Remember, more is always better than less. As we say in the world of writing, a bad page can be edited, but a blank page just can't. Let your passion shine through in your design document. Don't worry about what will sell or what is popular. Be yourself. When you're writing about something you love, the work goes by fast.

Few successful game studios are comprised of two people, like Team Meat.
Few successful game studios are comprised of two people, like Team Meat. | Source

4. Push through when you can and allocate tasks when you can't

This industry has a lot of tedium in it. Chances are you will not be passionate about every aspect of game design. For example, I love working with concepts and dialogue, but hate dealing with code and modeling.

Some things you can (and should!) do yourself, but somethings others can handle.

5. Surround yourself with individuals just as passionate as you are

Unless you're Team Meat, you will kill yourself trying to make a quality game with a staff of one or two people. Don't be afraid to contact animators and modelers if you don't feel like you can do an adequate job yourself. As long as everyone is on the same page, you can create a quality product in reasonable time.


6. Learn from the industry

The bowels of Steam Greenlight and the failures of the triple A industry are a great place to learn what not to do as a developer. Don't abuse your customers with always-online DRM, season passes, and most importantly, don't sell broken and buggy games. Even a fantastic game like "Batman: Arkham Knight" can't shake the bad press of a disastrous launch.

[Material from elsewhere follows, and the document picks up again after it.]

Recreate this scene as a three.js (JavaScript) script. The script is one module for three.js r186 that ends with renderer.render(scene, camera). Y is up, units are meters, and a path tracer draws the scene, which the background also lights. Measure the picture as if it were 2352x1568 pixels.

As such, don't be afraid to copy what works. Bernie Sanders has a wonderful ideology of "stealing good ideas," and this can apply to your game. I suggest following Nintendo. The Wii U aside, they've been doing phenomenally well as a games company, and have handled things like DLC with considerable skill.

7. Be practical

As much as we would all like 4k CGI cutscenes, not everyone has the budget for such things. Remember how I told you to let your passion shine through in the design document? When you actually start making the game, it's time to murder your darlings. Some things will work, some won't, for various different reasons. A popular reason tends to be money.

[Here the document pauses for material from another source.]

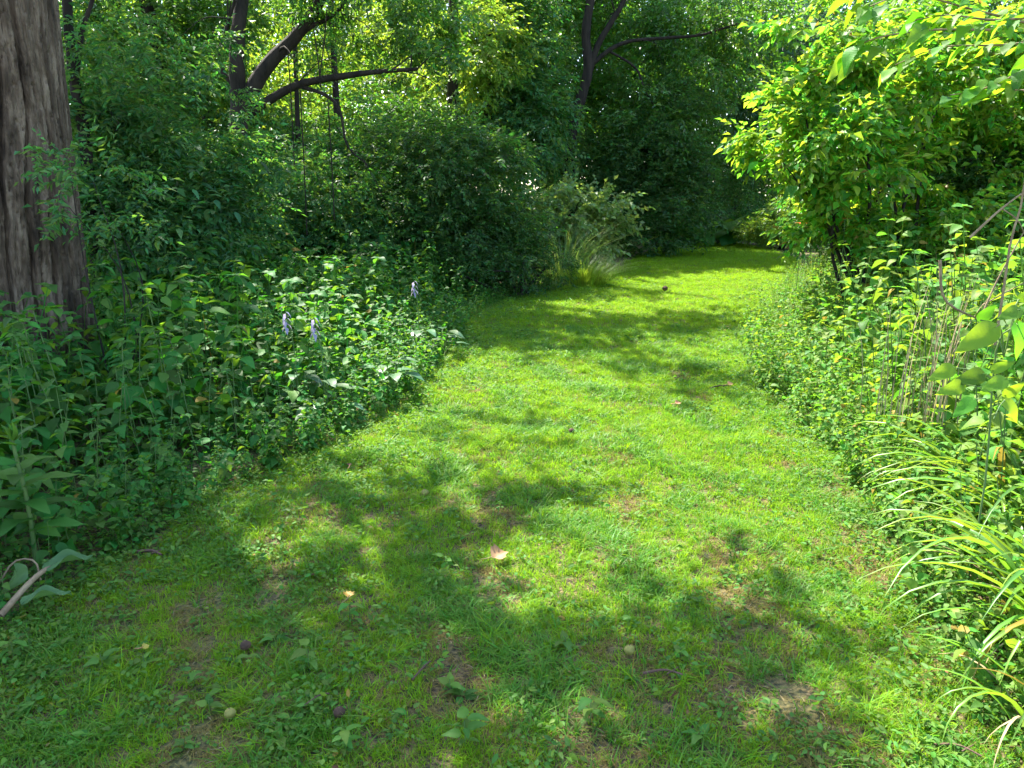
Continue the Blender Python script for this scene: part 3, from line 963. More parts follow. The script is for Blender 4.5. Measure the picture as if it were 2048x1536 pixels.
shrub('understory_shrub', 'low shrub in the dim gap under the crooked tree limbs', gnd(560, 15.5),
      [lobe(480, 400, 15.6, 1.5, 1, .9), lobe(700, 380, 16, 1.5, 1, 1.0), lobe(600, 470, 15, 1.6, .8, .6), lobe(800, 330, 16.4, 1.2, 1, .8), lobe(330, 430, 14.5, 1.5, 1, .8), lobe(200, 480, 12.5, 1.2, .8, .6)], 4200, .11, 'canopy_leaf')
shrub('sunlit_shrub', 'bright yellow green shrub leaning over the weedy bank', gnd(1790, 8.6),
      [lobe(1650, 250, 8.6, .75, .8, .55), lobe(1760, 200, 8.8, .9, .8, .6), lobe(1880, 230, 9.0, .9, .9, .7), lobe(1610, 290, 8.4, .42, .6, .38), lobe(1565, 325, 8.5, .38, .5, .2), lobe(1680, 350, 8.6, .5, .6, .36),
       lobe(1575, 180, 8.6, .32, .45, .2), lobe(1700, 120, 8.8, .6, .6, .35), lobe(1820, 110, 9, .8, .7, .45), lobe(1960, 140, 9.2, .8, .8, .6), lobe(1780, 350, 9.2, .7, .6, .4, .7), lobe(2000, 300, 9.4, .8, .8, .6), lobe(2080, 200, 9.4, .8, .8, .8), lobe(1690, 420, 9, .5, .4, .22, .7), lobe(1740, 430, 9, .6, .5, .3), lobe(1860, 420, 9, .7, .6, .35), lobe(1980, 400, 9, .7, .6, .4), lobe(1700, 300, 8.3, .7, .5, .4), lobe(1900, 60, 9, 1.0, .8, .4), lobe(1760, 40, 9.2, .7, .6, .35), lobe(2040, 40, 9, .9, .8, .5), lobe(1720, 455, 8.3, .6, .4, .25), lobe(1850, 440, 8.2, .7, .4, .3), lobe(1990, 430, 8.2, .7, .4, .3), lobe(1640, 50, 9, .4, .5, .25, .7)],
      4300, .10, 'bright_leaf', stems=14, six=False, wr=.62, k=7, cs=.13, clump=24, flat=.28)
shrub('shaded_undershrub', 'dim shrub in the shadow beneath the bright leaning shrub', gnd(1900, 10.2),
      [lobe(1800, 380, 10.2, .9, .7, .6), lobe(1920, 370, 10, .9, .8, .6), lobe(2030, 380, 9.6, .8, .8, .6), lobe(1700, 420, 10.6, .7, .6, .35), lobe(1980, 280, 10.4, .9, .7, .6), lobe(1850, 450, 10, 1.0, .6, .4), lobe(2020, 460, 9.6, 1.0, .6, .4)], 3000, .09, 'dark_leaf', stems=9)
shrub('sunny_mound_bush', 'small bush tinted for sunlight on the mound beside the path end', gnd(1570, 21.5),
      [lobe(1515, 462, 21.5, .6, .5, .22), lobe(1560, 455, 21.4, .8, .6, .35), lobe(1595, 440, 21.6, .7, .6, .5), lobe(1560, 415, 22, .5, .5, .4)], 1800, .075, 'sun_tint_leaf')  # the sunny brightness here is put into the leaf colour

# big-leaved plants at the path end (butterbur like), each leaf its own blade
def leaf_grid(L, W, name, mat, rows=7, heart=.0, curl=.25, fold=.18, wave=.03, tipw=1.0, cols=4):
    """one leaf blade along +X: rows x (cols+1) grid with a folded midrib, drooping tip"""
    V = []
    for i in range(rows + 1):
        t = i / rows
        wv = max(.02, math.sin(PI * min(1, t ** (.62 * tipw))) ** .8 * (1 - .25 * t)) * W * .62
        if i == 0:
            wv = W * .04
        for j in range(cols + 1):
            s = j / cols * 2 - 1
            x_ = L * t - heart * L * abs(s) ** 1.5 * (1 - t) * .5
            z_ = fold * abs(s) * wv - curl * L * t * t + wave * L * math.sin(t * 9 + s * 2.5) * abs(s)
            V.append((x_, s * wv, z_))
    V = np.array(V)
    c1 = cols + 1
    Q = [[i * c1 + j, i * c1 + j + 1, (i + 1) * c1 + j + 1, (i + 1) * c1 + j] for i in range(rows) for j in range(cols)]
    return to_mesh(name, V, Q, None, mat)


def rot_to(d, up=(0, 0, 1)):
    d = Vector(d).normalized()
    s = Vector(up).cross(d)
    if s.length < 1e-4:
        s = Vector((0, 1, 0))
    s.normalize()
    u = d.cross(s)
    return Matrix((d, s, u)).transposed()


def leaf_obj(me_, parent, pos, d, up=(0, 0, 1), s=1.0, name='leaf', roll=0.0):
    o = bpy.data.objects.new(name, me_)
    COL.objects.link(o)
    o.parent = parent
    mt = rot_to(d, up)
    if roll:
        mt = mt @ Matrix.Rotation(roll, 3, 'X')
    o.matrix_local = Matrix.Translation(Vector(pos)) @ mt.to_4x4() @ Matrix.Diagonal((s, s, s, 1))
    return o


def copy_tree(o, loc, rz, s, label=None, group=None):
    r_ = o.copy()
    COL.objects.link(r_)
    r_.location = loc
    r_.rotation_euler = (0, 0, rz)
    r_.scale = (s, s, s)
    if label:
        r_['label'] = label
    if group:
        r_['group'] = group
    for ch in KIDS[o.name]:
        c = ch.copy()
        COL.objects.link(c)
        c.parent = r_
    return r_


KIDS = {}
butter = [leaf_grid(.55, .6, 'leaf', M['bank_leaf'], heart=.6, curl=.3) for _ in range(1)]
for q, (px, D, lb) in enumerate([(1395, 22.6, 'broad leaved clump at the path end nearest the dark thicket'), (1440, 23.2, 'broad leaved clump in the middle of the path end shade'), (1475, 22.8, 'broad leaved clump at the path end beside the sunny mound')]):
    b = np.array([*gnd(px, D), 0])
    e = empty('butterbur_plant', b)
    tag(e, lb, 'plant', 'broad leaved plants at the path end')
    for k in range(13):
        a = rng.uniform(0, 2 * PI)
        rr = rng.uniform(.1, .75)
        pp = np.array([rr * math.cos(a), rr * math.sin(a), rng.uniform(.3, .75)])
        MB().tube(spline([(0, 0, 0), pp * .5 + np.array([0, 0, .15]), pp], 5), .012, 5).build('stalk', M['stem'], e)
        leaf_obj(butter[0], e, pp, (math.cos(a), math.sin(a), -.1), (rng.normal(0, .25), rng.normal(0, .25), 1), rng.uniform(.7, 1.3))

# the largest leaves of the two nearest shrubs one by one; the rest of their foliage stays joined
for key_, lobes_, me_, cnt in [('sunlit_shrub', [lobe(1650, 250, 8.3, .75, .6, .55), lobe(1590, 290, 8.2, .4, .5, .36), lobe(1545, 325, 8.3, .33, .4, .18), lobe(1680, 350, 8.3, .5, .5, .36), lobe(1720, 170, 8.4, .7, .5, .5), lobe(1560, 170, 8.4, .3, .4, .2), lobe(1800, 250, 8.4, .8, .5, .6)], leaf_grid(.12, .075, 'leaf', M['bright_leaf'], 5, .1, .25, .2, .03), 280),
                               ('shaded_shrub', [lobe(300, 400, 8.1, .9, .4, .7), lobe(430, 360, 8.3, .7, .4, .6), lobe(250, 300, 8.2, .6, .4, .5), lobe(360, 480, 7.9, .8, .4, .4)], leaf_grid(.12, .05, 'leaf', M['shade_leaf'], 5, .1, .25, .2, .03), 240)]:
    o = bpy.data.objects[key_]
    for ch in o.children:
        if ch.name.startswith('foliage'):
            ch['kind'] = 'stuff'
    pts_, dr_ = lobe_points(lobes_, cnt, rng, clump=8)
    for p_, d_ in zip(pts_[:cnt], dr_):
        leaf_obj(me_, o, p_ - np.array(o.location), d_ * np.array([1, 1, .4]) + rng.normal(0, .5, 3) + np.array([0, 0, -.3]), (rng.normal(0, .3), -.25, 1), rng.uniform(.7, 1.25))

# ------------------------------------------------------------------ bank plants
LEAF = {}
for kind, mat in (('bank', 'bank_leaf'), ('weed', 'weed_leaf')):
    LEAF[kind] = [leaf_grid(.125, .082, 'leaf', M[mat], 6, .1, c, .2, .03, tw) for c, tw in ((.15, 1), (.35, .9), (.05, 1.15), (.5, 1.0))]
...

Even good games can lose focus. Such is the case of 2013's "Tomb Raider," a critically-acclaimed game that under produced due to a bloated budget.
Even good games can lose focus. Such is the case of 2013's "Tomb Raider," a critically-acclaimed game that under produced due to a bloated budget. | Source

8. How bad do you want this thing?

Everything that can go wrong will go wrong. This is especially true for your first game. Are you willing to wade through the bullshit to see this thing happen? How far are you willing to go to see your game become a completed product?

9. Let many eyes see it

If you truly love this thing, you will want to see your dream realized. Sometimes that involves letting a great deal of people poke at it to tell you what's wrong. Be humble, be strong, be responsive. If your audience sees that you are actively improving your game based off of feedback, there is little they can complain about.

10. Know when to let your children out in the world

This typically is when a large consensus agrees that it is up to standards. As a developer, you will always be your worst critic, for better or for worse.

There is nothing wrong with holding onto an average game until it's great, but holding onto a great game until it's perfect is insanity. You can't correct everything.

11. If issues persist, fix them

Do everything in your power to make sure your game is worth a purchase. Even if it's not game-breaking, technical errors should always be fixed, and creative ones can be remedied in a sequel or DLC if you wish. What can be fixed, fix, what can't, leave it.

12. Indulge

You just created a kick-ass game. Treat yourself! You've earned it.